[Stated goal] Can you transcribe every line exactly and leave the pictures behind?

[Working data]

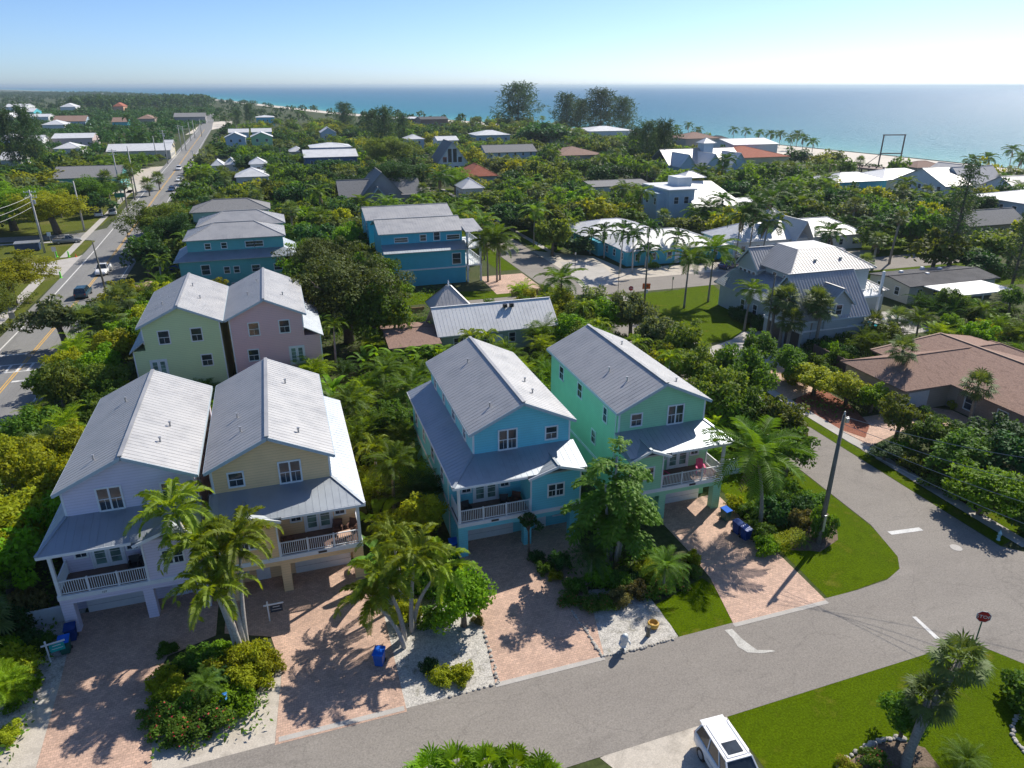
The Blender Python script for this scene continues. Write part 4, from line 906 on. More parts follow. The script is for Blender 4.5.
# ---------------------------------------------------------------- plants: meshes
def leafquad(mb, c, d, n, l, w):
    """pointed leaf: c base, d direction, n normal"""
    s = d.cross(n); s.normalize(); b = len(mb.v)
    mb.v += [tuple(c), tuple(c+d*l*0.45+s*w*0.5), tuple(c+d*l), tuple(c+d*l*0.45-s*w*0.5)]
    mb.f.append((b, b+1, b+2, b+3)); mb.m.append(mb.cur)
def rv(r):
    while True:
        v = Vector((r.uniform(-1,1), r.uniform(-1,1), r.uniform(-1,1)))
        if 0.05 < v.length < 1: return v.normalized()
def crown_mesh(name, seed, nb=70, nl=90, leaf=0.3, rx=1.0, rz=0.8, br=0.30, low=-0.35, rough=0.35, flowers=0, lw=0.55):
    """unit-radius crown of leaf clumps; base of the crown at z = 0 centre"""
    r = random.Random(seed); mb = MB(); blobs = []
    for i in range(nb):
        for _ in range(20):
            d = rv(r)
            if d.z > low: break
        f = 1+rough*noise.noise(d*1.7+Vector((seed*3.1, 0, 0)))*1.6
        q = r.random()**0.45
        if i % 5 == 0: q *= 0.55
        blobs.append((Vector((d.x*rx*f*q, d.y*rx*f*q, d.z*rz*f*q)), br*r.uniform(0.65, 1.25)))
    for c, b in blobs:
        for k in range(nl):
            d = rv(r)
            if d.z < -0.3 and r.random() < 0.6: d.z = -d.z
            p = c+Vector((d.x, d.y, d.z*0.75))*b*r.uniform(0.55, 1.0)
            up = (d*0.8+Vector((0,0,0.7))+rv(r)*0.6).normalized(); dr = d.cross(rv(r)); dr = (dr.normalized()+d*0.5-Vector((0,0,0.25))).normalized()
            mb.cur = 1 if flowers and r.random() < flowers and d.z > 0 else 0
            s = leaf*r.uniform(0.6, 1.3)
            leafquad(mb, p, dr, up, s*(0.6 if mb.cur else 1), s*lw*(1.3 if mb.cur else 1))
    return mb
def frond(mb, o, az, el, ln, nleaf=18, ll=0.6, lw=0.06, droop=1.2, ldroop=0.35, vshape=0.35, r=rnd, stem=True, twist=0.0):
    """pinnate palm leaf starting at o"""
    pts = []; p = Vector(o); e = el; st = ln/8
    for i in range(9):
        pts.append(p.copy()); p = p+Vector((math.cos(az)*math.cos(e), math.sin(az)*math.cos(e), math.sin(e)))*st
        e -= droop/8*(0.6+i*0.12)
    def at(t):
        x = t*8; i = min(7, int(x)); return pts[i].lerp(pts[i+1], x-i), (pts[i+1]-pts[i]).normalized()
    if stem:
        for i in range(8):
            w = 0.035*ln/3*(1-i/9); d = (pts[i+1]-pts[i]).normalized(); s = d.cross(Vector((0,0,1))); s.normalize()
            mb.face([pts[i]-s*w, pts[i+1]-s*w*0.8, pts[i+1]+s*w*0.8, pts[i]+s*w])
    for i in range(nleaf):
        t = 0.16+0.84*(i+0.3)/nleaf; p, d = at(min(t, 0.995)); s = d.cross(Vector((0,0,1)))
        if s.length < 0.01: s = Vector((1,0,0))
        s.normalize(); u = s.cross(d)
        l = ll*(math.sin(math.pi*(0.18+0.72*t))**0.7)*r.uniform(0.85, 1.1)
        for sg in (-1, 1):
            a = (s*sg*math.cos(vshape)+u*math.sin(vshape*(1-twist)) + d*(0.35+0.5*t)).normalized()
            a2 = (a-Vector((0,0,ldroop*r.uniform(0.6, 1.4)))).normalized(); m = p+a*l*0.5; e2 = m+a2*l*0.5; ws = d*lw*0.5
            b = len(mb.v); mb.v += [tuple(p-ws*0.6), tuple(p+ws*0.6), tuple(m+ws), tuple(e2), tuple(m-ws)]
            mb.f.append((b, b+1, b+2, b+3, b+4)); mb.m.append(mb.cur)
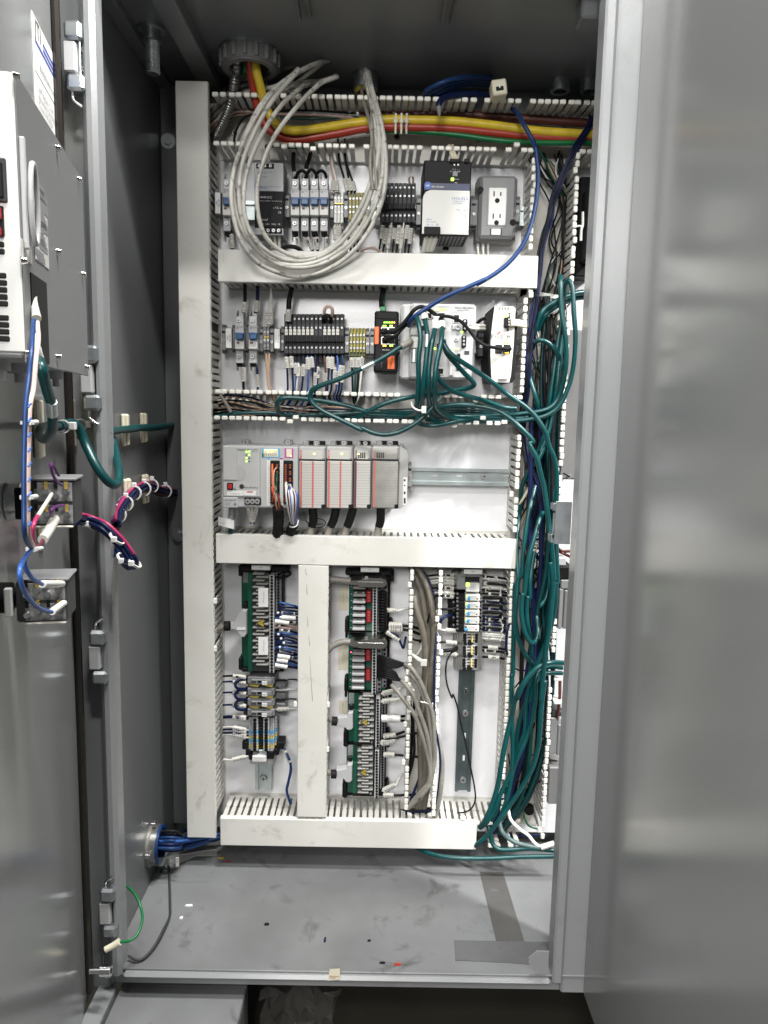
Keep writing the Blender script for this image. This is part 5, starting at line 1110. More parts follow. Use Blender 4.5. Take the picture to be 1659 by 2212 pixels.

[Answer]
The Blender Python script for this scene continues. Write part 4, from line 906 on. More parts follow. The script is for Blender 4.5.
# ---------------------------------------------------------------- plants: meshes
def leafquad(mb, c, d, n, l, w):
    """pointed leaf: c base, d direction, n normal"""
    s = d.cross(n); s.normalize(); b = len(mb.v)
    mb.v += [tuple(c), tuple(c+d*l*0.45+s*w*0.5), tuple(c+d*l), tuple(c+d*l*0.45-s*w*0.5)]
    mb.f.append((b, b+1, b+2, b+3)); mb.m.append(mb.cur)
def rv(r):
    while True:
        v = Vector((r.uniform(-1,1), r.uniform(-1,1), r.uniform(-1,1)))
        if 0.05 < v.length < 1: return v.normalized()
def crown_mesh(name, seed, nb=70, nl=90, leaf=0.3, rx=1.0, rz=0.8, br=0.30, low=-0.35, rough=0.35, flowers=0, lw=0.55):
    """unit-radius crown of leaf clumps; base of the crown at z = 0 centre"""
    r = random.Random(seed); mb = MB(); blobs = []
    for i in range(nb):
        for _ in range(20):
            d = rv(r)
            if d.z > low: break
        f = 1+rough*noise.noise(d*1.7+Vector((seed*3.1, 0, 0)))*1.6
        q = r.random()**0.45
        if i % 5 == 0: q *= 0.55
        blobs.append((Vector((d.x*rx*f*q, d.y*rx*f*q, d.z*rz*f*q)), br*r.uniform(0.65, 1.25)))
    for c, b in blobs:
        for k in range(nl):
            d = rv(r)
            if d.z < -0.3 and r.random() < 0.6: d.z = -d.z
            p = c+Vector((d.x, d.y, d.z*0.75))*b*r.uniform(0.55, 1.0)
            up = (d*0.8+Vector((0,0,0.7))+rv(r)*0.6).normalized(); dr = d.cross(rv(r)); dr = (dr.normalized()+d*0.5-Vector((0,0,0.25))).normalized()
            mb.cur = 1 if flowers and r.random() < flowers and d.z > 0 else 0
            s = leaf*r.uniform(0.6, 1.3)
            leafquad(mb, p, dr, up, s*(0.6 if mb.cur else 1), s*lw*(1.3 if mb.cur else 1))
    return mb
def frond(mb, o, az, el, ln, nleaf=18, ll=0.6, lw=0.06, droop=1.2, ldroop=0.35, vshape=0.35, r=rnd, stem=True, twist=0.0):
    """pinnate palm leaf starting at o"""
    pts = []; p = Vector(o); e = el; st = ln/8
    for i in range(9):
        pts.append(p.copy()); p = p+Vector((math.cos(az)*math.cos(e), math.sin(az)*math.cos(e), math.sin(e)))*st
        e -= droop/8*(0.6+i*0.12)
    def at(t):
        x = t*8; i = min(7, int(x)); return pts[i].lerp(pts[i+1], x-i), (pts[i+1]-pts[i]).normalized()
    if stem:
        for i in range(8):
            w = 0.035*ln/3*(1-i/9); d = (pts[i+1]-pts[i]).normalized(); s = d.cross(Vector((0,0,1))); s.normalize()
            mb.face([pts[i]-s*w, pts[i+1]-s*w*0.8, pts[i+1]+s*w*0.8, pts[i]+s*w])
    for i in range(nleaf):
        t = 0.16+0.84*(i+0.3)/nleaf; p, d = at(min(t, 0.995)); s = d.cross(Vector((0,0,1)))
        if s.length < 0.01: s = Vector((1,0,0))
        s.normalize(); u = s.cross(d)
        l = ll*(math.sin(math.pi*(0.18+0.72*t))**0.7)*r.uniform(0.85, 1.1)
        for sg in (-1, 1):
            a = (s*sg*math.cos(vshape)+u*math.sin(vshape*(1-twist)) + d*(0.35+0.5*t)).normalized()
            a2 = (a-Vector((0,0,ldroop*r.uniform(0.6, 1.4)))).normalized(); m = p+a*l*0.5; e2 = m+a2*l*0.5; ws = d*lw*0.5
            b = len(mb.v); mb.v += [tuple(p-ws*0.6), tuple(p+ws*0.6), tuple(m+ws), tuple(e2), tuple(m-ws)]
            mb.f.append((b, b+1, b+2, b+3, b+4)); mb.m.append(mb.cur)
Keep writing the Blender script for this image. This is part 5, starting at line 1110. More parts follow. Use Blender 4.5. Take the picture to be 1659 by 2212 pixels.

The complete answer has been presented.